-- Data provided --

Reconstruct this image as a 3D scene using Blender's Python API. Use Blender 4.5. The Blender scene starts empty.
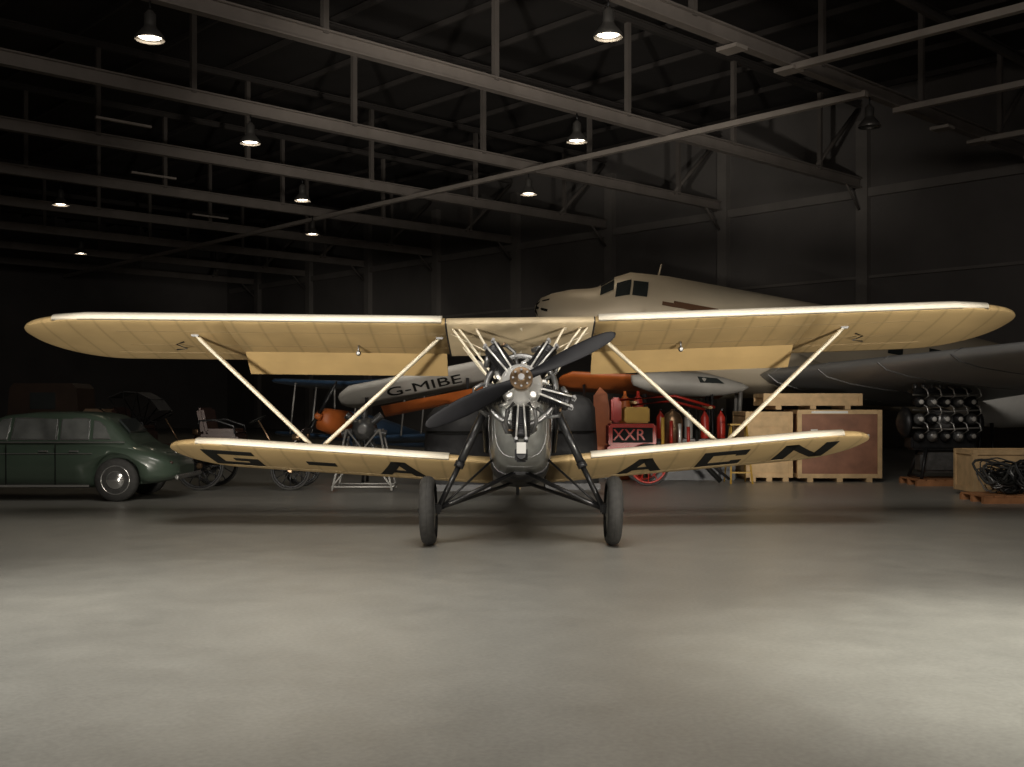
import bpy, bmesh, math, random
from mathutils import Vector, Matrix
random.seed(7)
scene = bpy.context.scene
V = Vector

# ------------------------------------------------------------------ materials
def mat(name, col, rough=0.5, metal=0.0, var=0.0, scale=4.0, bump=0.0, emis=None, estr=0.0,
        coat=0.0, trans=0.0, stripes=None, detail=6.0, spec=0.5):
    m = bpy.data.materials.new(name); m.use_nodes = True
    nt = m.node_tree; b = nt.nodes['Principled BSDF']
    b.inputs['Base Color'].default_value = (*col, 1)
    b.inputs['Roughness'].default_value = rough
    b.inputs['Metallic'].default_value = metal
    b.inputs['Coat Weight'].default_value = coat
    b.inputs['Specular IOR Level'].default_value = spec
    b.inputs['Transmission Weight'].default_value = trans
    if emis:
        b.inputs['Emission Color'].default_value = (*emis, 1)
        b.inputs['Emission Strength'].default_value = estr
    tc = nt.nodes.new('ShaderNodeTexCoord')
    if var > 0 or bump > 0:
        n = nt.nodes.new('ShaderNodeTexNoise'); n.inputs['Scale'].default_value = scale
        n.inputs['Detail'].default_value = detail
        nt.links.new(tc.outputs['Object'], n.inputs['Vector'])
        if var > 0:
            r = nt.nodes.new('ShaderNodeValToRGB')
            r.color_ramp.elements[0].position = 0.3; r.color_ramp.elements[1].position = 0.7
            r.color_ramp.elements[0].color = (*[c*(1-var) for c in col], 1)
            r.color_ramp.elements[1].color = (*[min(1, c*(1+var)) for c in col], 1)
            nt.links.new(n.outputs['Fac'], r.inputs['Fac'])
            last = r.outputs['Color']
            if stripes:
                sp, dark = stripes
                sx = nt.nodes.new('ShaderNodeSeparateXYZ'); nt.links.new(tc.outputs['Object'], sx.inputs[0])
                mm = nt.nodes.new('ShaderNodeMath'); mm.operation = 'PINGPONG'; mm.inputs[1].default_value = sp/2
                nt.links.new(sx.outputs['X'], mm.inputs[0])
                lt = nt.nodes.new('ShaderNodeMapRange'); lt.inputs[1].default_value = 0.0; lt.inputs[2].default_value = 0.026
                lt.inputs[3].default_value = 1.0; lt.inputs[4].default_value = 0.0
                nt.links.new(mm.outputs[0], lt.inputs[0])
                mx = nt.nodes.new('ShaderNodeMix'); mx.data_type = 'RGBA'; mx.blend_type = 'MULTIPLY'
                nt.links.new(lt.outputs[0], mx.inputs[0])
                nt.links.new(last, mx.inputs[6]); mx.inputs[7].default_value = (dark, dark, dark*0.97, 1)
                last = mx.outputs[2]
            nt.links.new(last, b.inputs['Base Color'])
        if bump > 0:
            bp = nt.nodes.new('ShaderNodeBump'); bp.inputs['Strength'].default_value = bump
            bp.inputs['Distance'].default_value = 0.02
            nt.links.new(n.outputs['Fac'], bp.inputs['Height']); nt.links.new(bp.outputs[0], b.inputs['Normal'])
    return m

FAB = mat('doped_linen', (0.42, 0.30, 0.145), 0.46, var=0.12, scale=1.4, stripes=(0.34, 0.72))
FABC = mat('doped_linen_centre', (0.42, 0.34, 0.22), 0.6, var=0.12, scale=3)
FLAPM = mat('doped_linen_flap', (0.43, 0.30, 0.135), 0.6, var=0.10, scale=2)
SEAM = mat('seam_tape', (0.27, 0.19, 0.09), 0.6, var=0.1, scale=3)
SLAT = mat('cream_slat_paint', (0.80, 0.74, 0.62), 0.35, var=0.04, scale=3)
STRUT = mat('cream_strut_paint', (0.78, 0.71, 0.56), 0.35, var=0.05, scale=5)
BLK = mat('black_enamel', (0.012, 0.012, 0.013), 0.34, var=0.2, scale=8, coat=0.15)
PROPM = mat('dark_propeller_paint', (0.008, 0.008, 0.01), 0.55, var=0.2, scale=8, spec=.25)
BLKM = mat('black_letter_paint', (0.008, 0.008, 0.007), 0.7, var=0.2, scale=8, spec=.2)
RUB = mat('tyre_rubber', (0.035, 0.034, 0.032), 0.75, var=0.25, scale=20, bump=0.3)
ALU = mat('polished_aluminium', (0.82, 0.81, 0.78), 0.3, metal=0.6, var=0.08, scale=9)
GUN = mat('gunmetal', (0.22, 0.22, 0.22), 0.35, metal=0.7, var=0.25, scale=10)
COWL = mat('dull_cowling_metal', (0.30, 0.305, 0.29), 0.33, metal=0.55, var=0.2, scale=5)
DRK = mat('dark_iron', (0.03, 0.03, 0.032), 0.42, metal=0.5, var=0.3, scale=9)
BRASS = mat('hub_bronze', (0.30, 0.20, 0.12), 0.35, metal=0.8, var=0.2, scale=12)
WHT = mat('white_paint', (0.75, 0.74, 0.70), 0.5, var=0.05, scale=6)
GWHT = mat('aged_white_dope', (0.34, 0.325, 0.30), 0.5, var=0.1, scale=3)
CHROME = mat('chrome', (0.75, 0.75, 0.74), 0.15, metal=0.9, var=0.03, scale=4)
CARG = mat('car_green', (0.052, 0.075, 0.055), 0.3, var=0.08, scale=2, coat=0.5)
GLS = mat('dark_glass', (0.03, 0.035, 0.035), 0.08, var=0.1, scale=2, coat=0.5)
CGLS = mat('car_window_glass', (0.12, 0.125, 0.12), 0.12, var=0.35, scale=3, coat=0.5)
TAN = mat('tan_leather', (0.20, 0.13, 0.08), 0.6, var=0.2, scale=10)
PINE = mat('pine_wood', (0.58, 0.40, 0.21), 0.65, var=0.18, scale=5)
PLYR = mat('red_brown_plywood', (0.27, 0.12, 0.07), 0.6, var=0.2, scale=4)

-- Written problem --
Exactly as written, return every line of the listing, but not the pictures.

-- The result --
Reconstruct this image as a 3D scene using Blender's Python API. Use Blender 4.5. The Blender scene starts empty.
import bpy, bmesh, math, random
from mathutils import Vector, Matrix
random.seed(7)
scene = bpy.context.scene
V = Vector

# ------------------------------------------------------------------ materials
def mat(name, col, rough=0.5, metal=0.0, var=0.0, scale=4.0, bump=0.0, emis=None, estr=0.0,
        coat=0.0, trans=0.0, stripes=None, detail=6.0, spec=0.5):
    m = bpy.data.materials.new(name); m.use_nodes = True
    nt = m.node_tree; b = nt.nodes['Principled BSDF']
    b.inputs['Base Color'].default_value = (*col, 1)
    b.inputs['Roughness'].default_value = rough
    b.inputs['Metallic'].default_value = metal
    b.inputs['Coat Weight'].default_value = coat
    b.inputs['Specular IOR Level'].default_value = spec
    b.inputs['Transmission Weight'].default_value = trans
    if emis:
        b.inputs['Emission Color'].default_value = (*emis, 1)
        b.inputs['Emission Strength'].default_value = estr
    tc = nt.nodes.new('ShaderNodeTexCoord')
    if var > 0 or bump > 0:
        n = nt.nodes.new('ShaderNodeTexNoise'); n.inputs['Scale'].default_value = scale
        n.inputs['Detail'].default_value = detail
        nt.links.new(tc.outputs['Object'], n.inputs['Vector'])
        if var > 0:
            r = nt.nodes.new('ShaderNodeValToRGB')
            r.color_ramp.elements[0].position = 0.3; r.color_ramp.elements[1].position = 0.7
            r.color_ramp.elements[0].color = (*[c*(1-var) for c in col], 1)
            r.color_ramp.elements[1].color = (*[min(1, c*(1+var)) for c in col], 1)
            nt.links.new(n.outputs['Fac'], r.inputs['Fac'])
            last = r.outputs['Color']
            if stripes:
                sp, dark = stripes
                sx = nt.nodes.new('ShaderNodeSeparateXYZ'); nt.links.new(tc.outputs['Object'], sx.inputs[0])
                mm = nt.nodes.new('ShaderNodeMath'); mm.operation = 'PINGPONG'; mm.inputs[1].default_value = sp/2
                nt.links.new(sx.outputs['X'], mm.inputs[0])
                lt = nt.nodes.new('ShaderNodeMapRange'); lt.inputs[1].default_value = 0.0; lt.inputs[2].default_value = 0.026
                lt.inputs[3].default_value = 1.0; lt.inputs[4].default_value = 0.0
                nt.links.new(mm.outputs[0], lt.inputs[0])
                mx = nt.nodes.new('ShaderNodeMix'); mx.data_type = 'RGBA'; mx.blend_type = 'MULTIPLY'
                nt.links.new(lt.outputs[0], mx.inputs[0])
                nt.links.new(last, mx.inputs[6]); mx.inputs[7].default_value = (dark, dark, dark*0.97, 1)
                last = mx.outputs[2]
            nt.links.new(last, b.inputs['Base Color'])
        if bump > 0:
            bp = nt.nodes.new('ShaderNodeBump'); bp.inputs['Strength'].default_value = bump
            bp.inputs['Distance'].default_value = 0.02
            nt.links.new(n.outputs['Fac'], bp.inputs['Height']); nt.links.new(bp.outputs[0], b.inputs['Normal'])
    return m

FAB = mat('doped_linen', (0.42, 0.30, 0.145), 0.46, var=0.12, scale=1.4, stripes=(0.34, 0.72))
FABC = mat('doped_linen_centre', (0.42, 0.34, 0.22), 0.6, var=0.12, scale=3)
FLAPM = mat('doped_linen_flap', (0.43, 0.30, 0.135), 0.6, var=0.10, scale=2)
SEAM = mat('seam_tape', (0.27, 0.19, 0.09), 0.6, var=0.1, scale=3)
SLAT = mat('cream_slat_paint', (0.80, 0.74, 0.62), 0.35, var=0.04, scale=3)
STRUT = mat('cream_strut_paint', (0.78, 0.71, 0.56), 0.35, var=0.05, scale=5)
BLK = mat('black_enamel', (0.012, 0.012, 0.013), 0.34, var=0.2, scale=8, coat=0.15)
PROPM = mat('dark_propeller_paint', (0.008, 0.008, 0.01), 0.55, var=0.2, scale=8, spec=.25)
BLKM = mat('black_letter_paint', (0.008, 0.008, 0.007), 0.7, var=0.2, scale=8, spec=.2)
RUB = mat('tyre_rubber', (0.035, 0.034, 0.032), 0.75, var=0.25, scale=20, bump=0.3)
ALU = mat('polished_aluminium', (0.82, 0.81, 0.78), 0.3, metal=0.6, var=0.08, scale=9)
GUN = mat('gunmetal', (0.22, 0.22, 0.22), 0.35, metal=0.7, var=0.25, scale=10)
COWL = mat('dull_cowling_metal', (0.30, 0.305, 0.29), 0.33, metal=0.55, var=0.2, scale=5)
DRK = mat('dark_iron', (0.03, 0.03, 0.032), 0.42, metal=0.5, var=0.3, scale=9)
BRASS = mat('hub_bronze', (0.30, 0.20, 0.12), 0.35, metal=0.8, var=0.2, scale=12)
WHT = mat('white_paint', (0.75, 0.74, 0.70), 0.5, var=0.05, scale=6)
GWHT = mat('aged_white_dope', (0.34, 0.325, 0.30), 0.5, var=0.1, scale=3)
CHROME = mat('chrome', (0.75, 0.75, 0.74), 0.15, metal=0.9, var=0.03, scale=4)
CARG = mat('car_green', (0.052, 0.075, 0.055), 0.3, var=0.08, scale=2, coat=0.5)
GLS = mat('dark_glass', (0.03, 0.035, 0.035), 0.08, var=0.1, scale=2, coat=0.5)
CGLS = mat('car_window_glass', (0.12, 0.125, 0.12), 0.12, var=0.35, scale=3, coat=0.5)
TAN = mat('tan_leather', (0.20, 0.13, 0.08), 0.6, var=0.2, scale=10)
PINE = mat('pine_wood', (0.58, 0.40, 0.21), 0.65, var=0.18, scale=5)
PLYR = mat('red_brown_plywood', (0.27, 0.12, 0.07), 0.6, var=0.2, scale=4)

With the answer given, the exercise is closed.